= Short problem =
The required output consists solely of the lines from the top of the listing through the line containing "mb.fan(rows[-1], Vector3.UP)", transcribed exactly.

** begin **

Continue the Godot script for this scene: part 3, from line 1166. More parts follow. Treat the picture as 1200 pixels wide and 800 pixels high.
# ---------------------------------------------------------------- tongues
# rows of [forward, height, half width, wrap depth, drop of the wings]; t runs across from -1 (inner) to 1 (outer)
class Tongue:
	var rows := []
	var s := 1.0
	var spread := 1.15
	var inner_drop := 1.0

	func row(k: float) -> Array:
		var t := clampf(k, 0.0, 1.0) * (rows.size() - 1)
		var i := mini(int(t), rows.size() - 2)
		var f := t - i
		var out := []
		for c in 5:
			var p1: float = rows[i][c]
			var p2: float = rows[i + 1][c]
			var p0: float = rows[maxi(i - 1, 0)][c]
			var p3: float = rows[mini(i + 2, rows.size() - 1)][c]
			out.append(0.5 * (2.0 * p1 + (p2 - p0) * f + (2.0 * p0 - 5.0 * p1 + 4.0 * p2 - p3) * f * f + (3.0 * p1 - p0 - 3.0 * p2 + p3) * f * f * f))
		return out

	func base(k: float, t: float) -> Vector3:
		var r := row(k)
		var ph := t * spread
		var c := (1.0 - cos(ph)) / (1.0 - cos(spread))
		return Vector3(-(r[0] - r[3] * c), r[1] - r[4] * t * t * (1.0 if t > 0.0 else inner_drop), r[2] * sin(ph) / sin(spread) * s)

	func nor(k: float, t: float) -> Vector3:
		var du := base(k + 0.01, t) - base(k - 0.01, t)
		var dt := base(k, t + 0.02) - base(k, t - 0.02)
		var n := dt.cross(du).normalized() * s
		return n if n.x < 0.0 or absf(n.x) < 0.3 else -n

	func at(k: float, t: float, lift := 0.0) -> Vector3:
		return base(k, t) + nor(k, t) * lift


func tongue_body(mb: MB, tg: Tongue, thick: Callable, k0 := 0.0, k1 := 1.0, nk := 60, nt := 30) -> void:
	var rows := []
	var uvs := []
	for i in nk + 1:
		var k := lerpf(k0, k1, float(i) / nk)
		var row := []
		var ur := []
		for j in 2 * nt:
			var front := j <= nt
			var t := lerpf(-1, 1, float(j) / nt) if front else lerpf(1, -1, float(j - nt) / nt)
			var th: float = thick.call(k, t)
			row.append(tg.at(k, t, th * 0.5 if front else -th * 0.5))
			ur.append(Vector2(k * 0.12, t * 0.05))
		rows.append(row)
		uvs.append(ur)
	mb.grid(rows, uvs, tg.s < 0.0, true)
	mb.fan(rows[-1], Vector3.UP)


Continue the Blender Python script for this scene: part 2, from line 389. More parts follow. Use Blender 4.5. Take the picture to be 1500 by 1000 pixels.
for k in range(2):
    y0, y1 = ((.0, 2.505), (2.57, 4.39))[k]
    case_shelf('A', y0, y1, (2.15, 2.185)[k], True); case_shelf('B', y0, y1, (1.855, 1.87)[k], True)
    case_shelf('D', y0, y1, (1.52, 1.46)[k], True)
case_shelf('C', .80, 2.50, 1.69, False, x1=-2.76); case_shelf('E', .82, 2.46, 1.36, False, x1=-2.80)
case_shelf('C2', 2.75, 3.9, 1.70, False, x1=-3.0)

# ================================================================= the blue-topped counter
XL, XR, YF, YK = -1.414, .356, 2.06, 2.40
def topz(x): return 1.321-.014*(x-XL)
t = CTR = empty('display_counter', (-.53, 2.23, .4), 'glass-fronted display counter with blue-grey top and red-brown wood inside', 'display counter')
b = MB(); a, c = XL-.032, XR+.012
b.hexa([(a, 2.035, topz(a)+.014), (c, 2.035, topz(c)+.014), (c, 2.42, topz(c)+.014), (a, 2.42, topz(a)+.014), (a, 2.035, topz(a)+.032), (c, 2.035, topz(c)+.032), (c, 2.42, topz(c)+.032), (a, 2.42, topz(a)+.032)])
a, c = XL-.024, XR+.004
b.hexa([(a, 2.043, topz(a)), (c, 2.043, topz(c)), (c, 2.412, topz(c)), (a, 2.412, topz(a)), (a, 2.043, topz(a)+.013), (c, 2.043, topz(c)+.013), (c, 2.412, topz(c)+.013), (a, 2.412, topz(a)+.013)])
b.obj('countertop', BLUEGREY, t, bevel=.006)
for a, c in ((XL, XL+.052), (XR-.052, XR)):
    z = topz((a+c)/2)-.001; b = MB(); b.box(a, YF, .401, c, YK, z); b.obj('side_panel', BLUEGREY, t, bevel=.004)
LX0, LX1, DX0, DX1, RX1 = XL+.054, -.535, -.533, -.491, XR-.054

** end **

= Result for this task =
Continue the Godot script for this scene: part 3, from line 1166. More parts follow. Treat the picture as 1200 pixels wide and 800 pixels high.
# ---------------------------------------------------------------- tongues
# rows of [forward, height, half width, wrap depth, drop of the wings]; t runs across from -1 (inner) to 1 (outer)
class Tongue:
	var rows := []
	var s := 1.0
	var spread := 1.15
	var inner_drop := 1.0

	func row(k: float) -> Array:
		var t := clampf(k, 0.0, 1.0) * (rows.size() - 1)
		var i := mini(int(t), rows.size() - 2)
		var f := t - i
		var out := []
		for c in 5:
			var p1: float = rows[i][c]
			var p2: float = rows[i + 1][c]
			var p0: float = rows[maxi(i - 1, 0)][c]
			var p3: float = rows[mini(i + 2, rows.size() - 1)][c]
			out.append(0.5 * (2.0 * p1 + (p2 - p0) * f + (2.0 * p0 - 5.0 * p1 + 4.0 * p2 - p3) * f * f + (3.0 * p1 - p0 - 3.0 * p2 + p3) * f * f * f))
		return out

	func base(k: float, t: float) -> Vector3:
		var r := row(k)
		var ph := t * spread
		var c := (1.0 - cos(ph)) / (1.0 - cos(spread))
		return Vector3(-(r[0] - r[3] * c), r[1] - r[4] * t * t * (1.0 if t > 0.0 else inner_drop), r[2] * sin(ph) / sin(spread) * s)

	func nor(k: float, t: float) -> Vector3:
		var du := base(k + 0.01, t) - base(k - 0.01, t)
		var dt := base(k, t + 0.02) - base(k, t - 0.02)
		var n := dt.cross(du).normalized() * s
		return n if n.x < 0.0 or absf(n.x) < 0.3 else -n

	func at(k: float, t: float, lift := 0.0) -> Vector3:
		return base(k, t) + nor(k, t) * lift


func tongue_body(mb: MB, tg: Tongue, thick: Callable, k0 := 0.0, k1 := 1.0, nk := 60, nt := 30) -> void:
	var rows := []
	var uvs := []
	for i in nk + 1:
		var k := lerpf(k0, k1, float(i) / nk)
		var row := []
		var ur := []
		for j in 2 * nt:
			var front := j <= nt
			var t := lerpf(-1, 1, float(j) / nt) if front else lerpf(1, -1, float(j - nt) / nt)
			var th: float = thick.call(k, t)
			row.append(tg.at(k, t, th * 0.5 if front else -th * 0.5))
			ur.append(Vector2(k * 0.12, t * 0.05))
		rows.append(row)
		uvs.append(ur)
	mb.grid(rows, uvs, tg.s < 0.0, true)
	mb.fan(rows[-1], Vector3.UP)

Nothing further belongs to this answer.